News and Opinion from Sisters, Oregon

On the Quick Meal

Haste addles the brain. Haste introduces chaos to an orderly day.

Messages between mind and body become jumbled, twitchy, and both suffer the indignities of frenetic bumbling and the accompanying gross oversight.

I deplore haste. I feel that it impairs the more natural rhythmic quest for tranquility and contemplation that is our right and obligation, as humans, to pursue.

Haste is a consequence of overload. Life among avid, thankless, accurate, often heartless machines creates peculiar and complicated tensions which are, late in the day, then magnified by the strange dancing lessons of carting children and their friends, animals, equipment, toys, tricks, and the ensuing racket from place to place and back again.

Life is busy. We gain responsibilities with every social issue we apprehend. Some days are worse than others.

We cannot just flow along some times; we must consciously synchronize. We answer to schedules, expectations, hierarchy, leaky faucets, house plants, lists, appointments, deadlines, and in the process we forget that time is an idea in which we live and not the guiding force.

Perhaps the planet is shrinking.

In any case, I am not immune to frenzy.

In the name of haste, I have packed up every conceivable item necessary for a last minute outing and taken off without the baby. I have sewn the bottom of a good skirt together making myself a wool pillowcase. I have been thoroughly short-tempered. I have lost Camp Sherman entirely. I have knitted a blivet.

I have run out of gas, run over my purse, watered the laundry on the line, vacuumed up kindling, spilled raw milk in the car, and made coffee with no pot.

These little scenes from my life have similar conclusions. They have produced a mess and a rapidly deteriorating attitude.

A quick meal, under circumstances such as these, has not been carefully preplanned for glib assembly.

It is not boxed pasta and a little envelope of clever sauce purchased years ago for backpacking.

It is probably not one of those nutritious meals we should have made weeks ago and put into the freezer in anticipation of just such an occasion.

We are beyond take-out here, too much in pieces for a restaurant, and we have discovered that fast food has been eating us.

We are already home and hungry and surrounded by low-blood sugared individuals who are beginning to gnaw one another. We need comfort and appeasement and we need it to be forthcoming.

Stand back. Galloping out of the humblest pantry come the ingredients for Potato Latkes, your easy ticket to a moment of solace.

Peel and grate:

3 large baking potatoes

Press out the excess water thoroughly. Add:

1/2 onion, finely chopped.

2 large eggs, lightly beaten

1 tsp salt

3 Tbsp cracker meal or fine dry bread crumbs

black pepper to taste

Mix these all together, adding more bread crumbs if you need to, to make a dry-ish mix.

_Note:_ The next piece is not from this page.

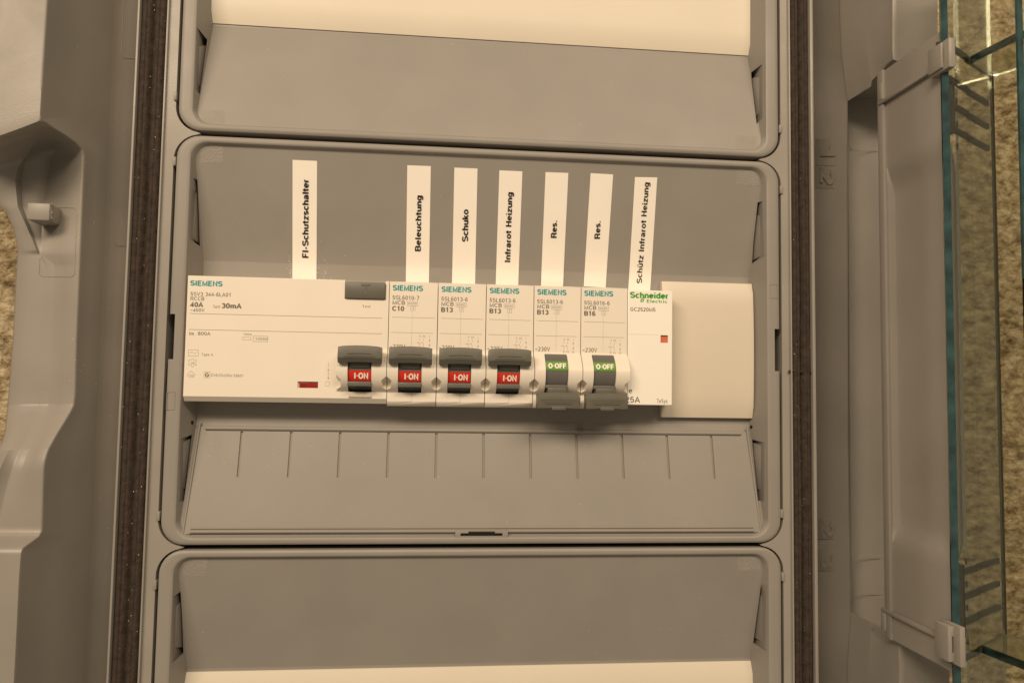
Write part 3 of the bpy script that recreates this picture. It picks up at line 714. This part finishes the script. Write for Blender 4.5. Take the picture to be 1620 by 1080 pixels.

Heat a large, heavy skillet and melt some butter in it, about 11/2 Tbsp. Add an equal amount of salad oil. There should be about 1/8" of melted fat in the skillet.

Drop the pancake batter in by heaping spoonfuls and flatten slightly with the back of the spoon. Turn when golden and both sides are crisp and inviting.

Remove to drain on a clean brown bag and serve very hot with:

sour cream or yogurt

applesauce

Or try Corn Lightning Soup. If you have not managed to buy 4-5 ears of corn on the way home, you can use fresh frozen.

Start out by sautéing in about 2 Tbsp. butter:

1/2 C. onion

Add a bit of sweet pepper, red or green, celery, whatever you feel like and find in the vegetable drawer.

When the vegetables are tender but not soft, add the corn, cut from the ears, and toss it lightly into the sauteed vegetables. Add chopped fresh parsley if you have it, and a teaspoon of dill weed.

Now open a can of good quality cream-style corn and add it and enough milk to make a chowder, thick and homey; bring up the flavors with salt and black pepper to taste.

Serve it nice and hot with fresh tomatoes and crackers, and relax, let peace descend upon the multitudes. Make your private resolutions. Tomorrow will be better.